● **What the task requires**
From the first line of the listing below to the line with "t=np.clip((np.asarray(x,float)-a)/(b-a),0,1); return t*t*(3-2*t)", print each line exactly, and nothing more. Leave out the pictures.

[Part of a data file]
┏━━
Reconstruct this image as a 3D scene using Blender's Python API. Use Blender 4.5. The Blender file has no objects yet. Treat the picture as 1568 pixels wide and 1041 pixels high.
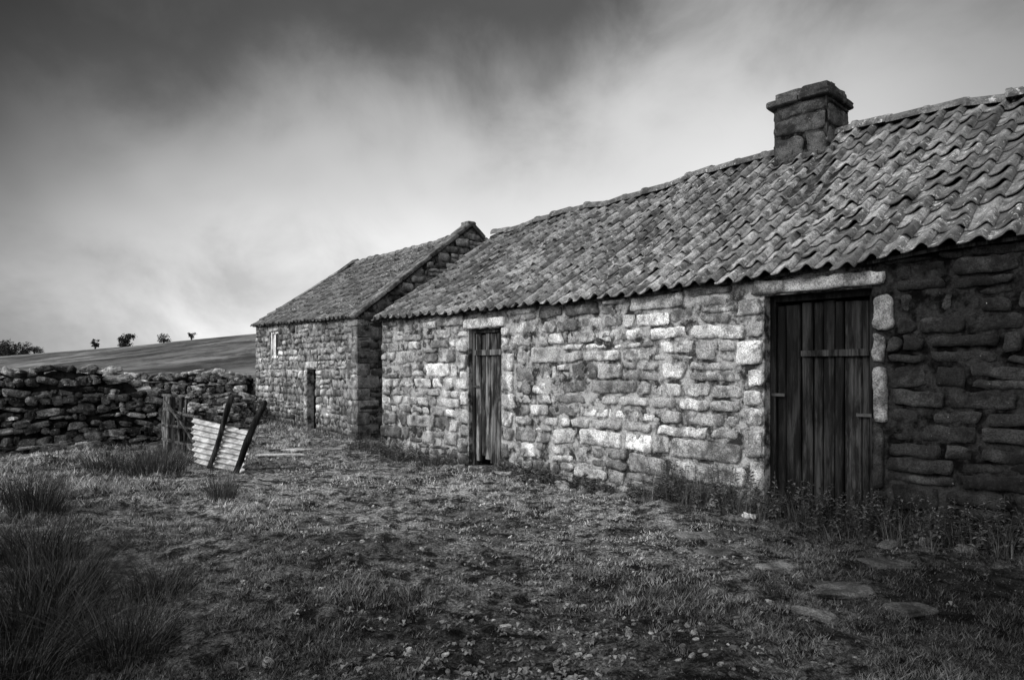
import bpy, math, random
import numpy as np
from mathutils import Vector
random.seed(7); rng=np.random.default_rng(7)
R=random.uniform
sc=bpy.context.scene
sc.view_settings.view_transform='Standard'
try: sc.view_settings.look='None'
except: pass
sc.view_settings.exposure=0

# ---------------------------------------------------------------- noise
def _h(xi,yi,s): return np.mod(np.sin(xi*127.1+yi*311.7+s*74.7)*43758.5453,1.0)
def vn(x,y,s=0):
    x=np.asarray(x,float); y=np.asarray(y,float)
    xi=np.floor(x); yi=np.floor(y); fx=x-xi; fy=y-yi
    fx=fx*fx*(3-2*fx); fy=fy*fy*(3-2*fy)
    a=_h(xi,yi,s); b=_h(xi+1,yi,s); c=_h(xi,yi+1,s); d=_h(xi+1,yi+1,s)
    return (a+(b-a)*fx)*(1-fy)+(c+(d-c)*fx)*fy-0.5
def sstep(a,b,x):
    t=np.clip((np.asarray(x,float)-a)/(b-a),0,1); return t*t*(3-2*t)

# ---------------------------------------------------------------- mesh builder
class MB:
    def __init__(s): s.v=[]; s.f=[]; s.t=[]; s.n=0
    def add(s,verts,faces,tone):
        verts=np.asarray(verts,float)
        s.v.append(verts); n=s.n
        s.f.extend([tuple(i+n for i in f) for f in faces])
        if np.isscalar(tone): tone=np.full(len(verts),tone)
        s.t.append(np.asarray(tone,float)); s.n+=len(verts)
    def obj(s,name,mat,parent=None,smooth=False):
        me=bpy.data.meshes.new(name)
        V=np.concatenate(s.v); me.from_pydata(V.tolist(),[],s.f)
        a=me.attributes.new('tone','FLOAT','POINT'); a.data.foreach_set('value',np.concatenate(s.t).astype(np.float32))
        if smooth: me.polygons.foreach_set('use_smooth',[True]*len(me.polygons))
        me.materials.append(mat); me.update()
        o=bpy.data.objects.new(name,me); sc.collection.objects.link(o)
        if parent: o.parent=parent
        return o
def empty(name,loc=(0,0,0)):
    o=bpy.data.objects.new(name,None); sc.collection.objects.link(o); return o

class Fr:
    def __init__(s,O,du,dn): s.O=np.array([O[0],O[1],0.]); s.du=np.array([du[0],du[1],0.]); s.dn=np.array([dn[0],dn[1],0.])
    def P(s,u,z,n):
        u=np.asarray(u,float)[...,None]; z=np.asarray(z,float)[...,None]; n=np.asarray(n,float)[...,None]
        return s.O+s.du*u+s.dn*n+np.array([0,0,1.])*z

def gridfaces(nu,nv):
    return [(j*(nu+1)+i,j*(nu+1)+i+1,(j+1)*(nu+1)+i+1,(j+1)*(nu+1)+i) for j in range(nv) for i in range(nu)]

def stone(mb,fr,u0,u1,z0,z1,prot,tone,res=.024,wob=.045,rough=.015,back=-.04,round_=.016,seed=None):
    w=u1-u0; h=z1-z0
    nu=min(22,max(4,int(w/res))); nv=min(14,max(4,int(h/res)))
    def ax(n,L):
        e=min(.12,.010/L); return np.concatenate([[0,e],np.linspace(e,1-e,n-1)[1:-1],[1-e,1]])
    A,B=np.meshgrid(ax(nu,w),ax(nv,h))
    jw=min(.045,w*.14); jh=min(.035,h*.16)
    j=[(R(-.004,jw),R(-.004,jh)) for _ in range(4)]
    cu=[u0+j[0][0],u1-j[1][0],u1-j[2][0],u0+j[3][0]]; cz=[z0+j[0][1],z0+j[1][1],z1-j[2][1],z1-j[3][1]]
    U=(1-A)*(1-B)*cu[0]+A*(1-B)*cu[1]+A*B*cu[2]+(1-A)*B*cu[3]
    Z=(1-A)*(1-B)*cz[0]+A*(1-B)*cz[1]+A*B*cz[2]+(1-A)*B*cz[3]
    e=np.minimum(np.minimum(A,1-A)*w,np.minimum(B,1-B)*h)
    ex=np.minimum(A,1-A)*w; ez=np.minimum(B,1-B)*h
    cr=np.clip(1-ex/.05,0,1)*np.clip(1-ez/.05,0,1); q_=R(.004,.02)
    U+=np.sign(.5-A)*cr*q_; Z+=np.sign(.5-B)*cr*q_
    s=R(0,100)
    U+=vn(Z*16+s,U*5,1)*.026+vn(Z*40+s,U*9,7)*.010; Z+=vn(U*11+s,Z*5,2)*.024+vn(U*34+s,Z*9,6)*.012
    f=np.clip(e/round_,0,1); f=np.sqrt(1-(1-f)**2)
    N=back+(prot-back)*f+f*(vn(U*9+s,Z*9,3)*rough*2.2+vn(U*28+s,Z*28,4)*rough+(A-.5)*R(-.025,.025)+(B-.5)*R(-.022,.016))
    Z=Z+wob*vn(U*.8+3,Z*1.3,9)*1.6
    V=fr.P(U,Z,N).reshape(-1,3)
    mb.add(V,gridfaces(A.shape[1]-1,A.shape[0]-1),tone)

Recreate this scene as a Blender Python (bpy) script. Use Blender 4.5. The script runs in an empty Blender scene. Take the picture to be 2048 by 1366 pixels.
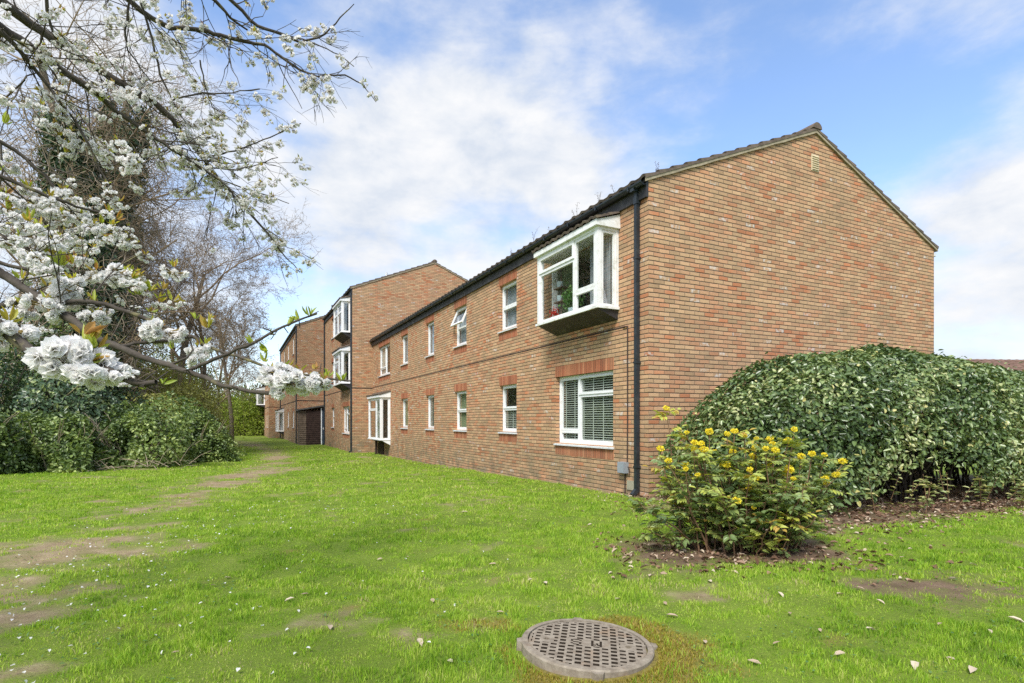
import bpy, math, random
import numpy as np
from mathutils import Vector, Matrix

random.seed(7)
RNG = np.random.default_rng(11)
scene = bpy.context.scene
COL = scene.collection
R = math.radians

# ------------------------------------------------------------------ camera
CAM_H = 1.257
FOC, CXP, HYP = 1120.0, 1024.0, 842.0      # measured on the photograph (2048 px wide)
cam_data = bpy.data.cameras.new('camera')
cam = bpy.data.objects.new('camera', cam_data)
COL.objects.link(cam)
cam.location = (0, 0, CAM_H)
cam.rotation_euler = (R(90), 0, 0)
cam_data.sensor_width = 36
cam_data.lens = 36 * FOC / 2048
cam_data.shift_y = (HYP - 683) / 2048
cam_data.clip_start = 0.05
cam_data.clip_end = 3000
scene.camera = cam


def at(px, py, Y):
    """world point seen at a pixel of the photograph at depth Y"""
    return Vector(((px - CXP) / FOC * Y, Y, CAM_H + (HYP - py) / FOC * Y))


# ------------------------------------------------------------------ node helpers
def new_mat(name):
    m = bpy.data.materials.new(name)
    m.use_nodes = True
    nt = m.node_tree
    nt.nodes.clear()
    return m, nt


def nd(nt, t, **kw):
    n = nt.nodes.new(t)
    for k, v in kw.items():
        setattr(n, k, v)
    return n


def lk(nt, a, b):
    nt.links.new(a, b)


def math_node(nt, op, a, b=None, c=None, clamp=False):
    n = nd(nt, 'ShaderNodeMath', operation=op)
    n.use_clamp = clamp
    for i, v in enumerate((a, b, c)):
        if v is None:
            continue
        if isinstance(v, (int, float)):
            n.inputs[i].default_value = v
        else:
            lk(nt, v, n.inputs[i])
    return n.outputs[0]


def ramp(nt, fac, stops, interp='LINEAR'):
    n = nd(nt, 'ShaderNodeValToRGB')
    cr = n.color_ramp
    cr.interpolation = interp
    while len(cr.elements) < len(stops):
        cr.elements.new(0.5)
    for e, (p, c) in zip(cr.elements, stops):
        e.position = p
        e.color = (c[0], c[1], c[2], 1)
    lk(nt, fac, n.inputs[0])
    return n.outputs[0]


def mixc(nt, fac, a, b, mode='MIX'):
    n = nd(nt, 'ShaderNodeMix', data_type='RGBA', blend_type=mode)
    for s, v in ((n.inputs[0], fac), (n.inputs[6], a), (n.inputs[7], b)):
        if isinstance(v, (int, float)):
            s.default_value = v
        elif isinstance(v, tuple):
            s.default_value = (v[0], v[1], v[2], 1)
        else:
            lk(nt, v, s)
    return n.outputs[2]


def noise(nt, vec, scale, detail=4, rough=0.55, dist=0.0):
    n = nd(nt, 'ShaderNodeTexNoise')
    n.inputs['Scale'].default_value = scale
    n.inputs['Detail'].default_value = detail
    n.inputs['Roughness'].default_value = rough
    n.inputs['Distortion'].default_value = dist
    if vec is not None:
        lk(nt, vec, n.inputs['Vector'])
    return n.outputs[0]


def princ(nt, color, rough=0.6, spec=0.4, bump=None, bump_d=0.01, bump_s=1.0):
    p = nd(nt, 'ShaderNodeBsdfPrincipled')
    if isinstance(color, tuple):
        p.inputs['Base Color'].default_value = (*color, 1)
    else:
        lk(nt, color, p.inputs['Base Color'])
    if isinstance(rough, (int, float)):
        p.inputs['Roughness'].default_value = rough
    else:
        lk(nt, rough, p.inputs['Roughness'])
    p.inputs['Specular IOR Level'].default_value = spec
    if bump is not None:
        b = nd(nt, 'ShaderNodeBump')
        b.inputs['Distance'].default_value = bump_d
        b.inputs['Strength'].default_value = bump_s
        lk(nt, bump, b.inputs['Height'])
        lk(nt, b.outputs[0], p.inputs['Normal'])
    return p


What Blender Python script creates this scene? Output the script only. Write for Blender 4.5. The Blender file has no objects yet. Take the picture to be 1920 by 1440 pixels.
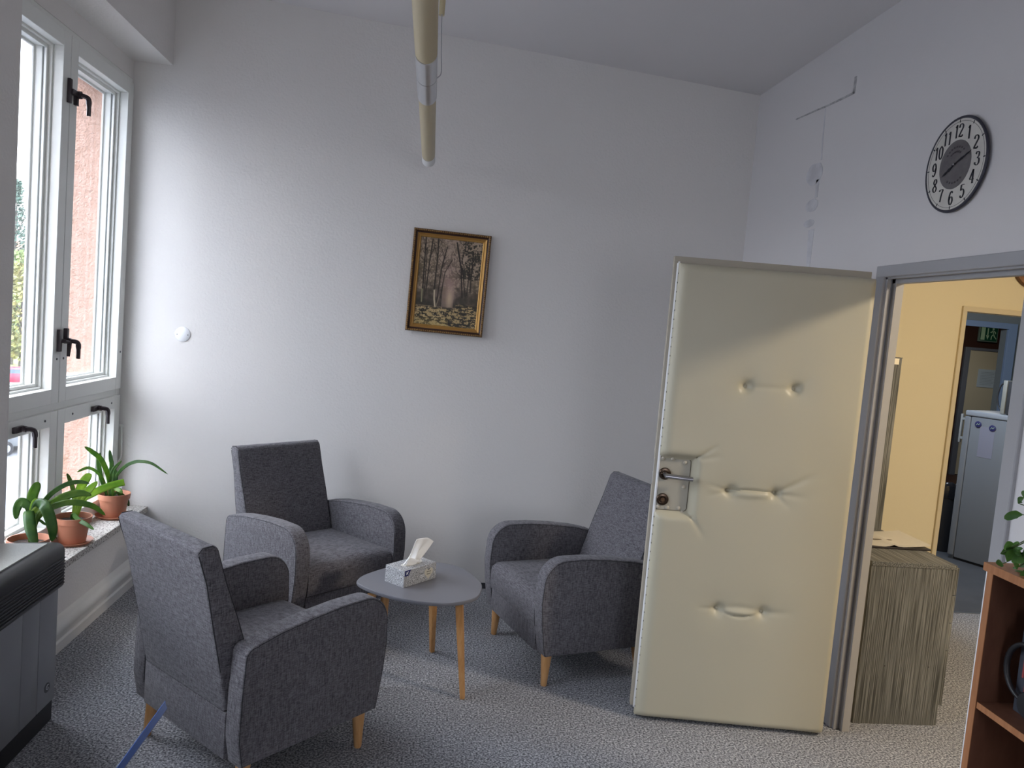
┗━━
● **Exercise answer**
Reconstruct this image as a 3D scene using Blender's Python API. Use Blender 4.5. The Blender file has no objects yet. Treat the picture as 1568 pixels wide and 1041 pixels high.
import bpy, math, random
import numpy as np
from mathutils import Vector
random.seed(7); rng=np.random.default_rng(7)
R=random.uniform
sc=bpy.context.scene
sc.view_settings.view_transform='Standard'
try: sc.view_settings.look='None'
except: pass
sc.view_settings.exposure=0

# ---------------------------------------------------------------- noise
def _h(xi,yi,s): return np.mod(np.sin(xi*127.1+yi*311.7+s*74.7)*43758.5453,1.0)
def vn(x,y,s=0):
    x=np.asarray(x,float); y=np.asarray(y,float)
    xi=np.floor(x); yi=np.floor(y); fx=x-xi; fy=y-yi
    fx=fx*fx*(3-2*fx); fy=fy*fy*(3-2*fy)
    a=_h(xi,yi,s); b=_h(xi+1,yi,s); c=_h(xi,yi+1,s); d=_h(xi+1,yi+1,s)
    return (a+(b-a)*fx)*(1-fy)+(c+(d-c)*fx)*fy-0.5
def sstep(a,b,x):
    t=np.clip((np.asarray(x,float)-a)/(b-a),0,1); return t*t*(3-2*t)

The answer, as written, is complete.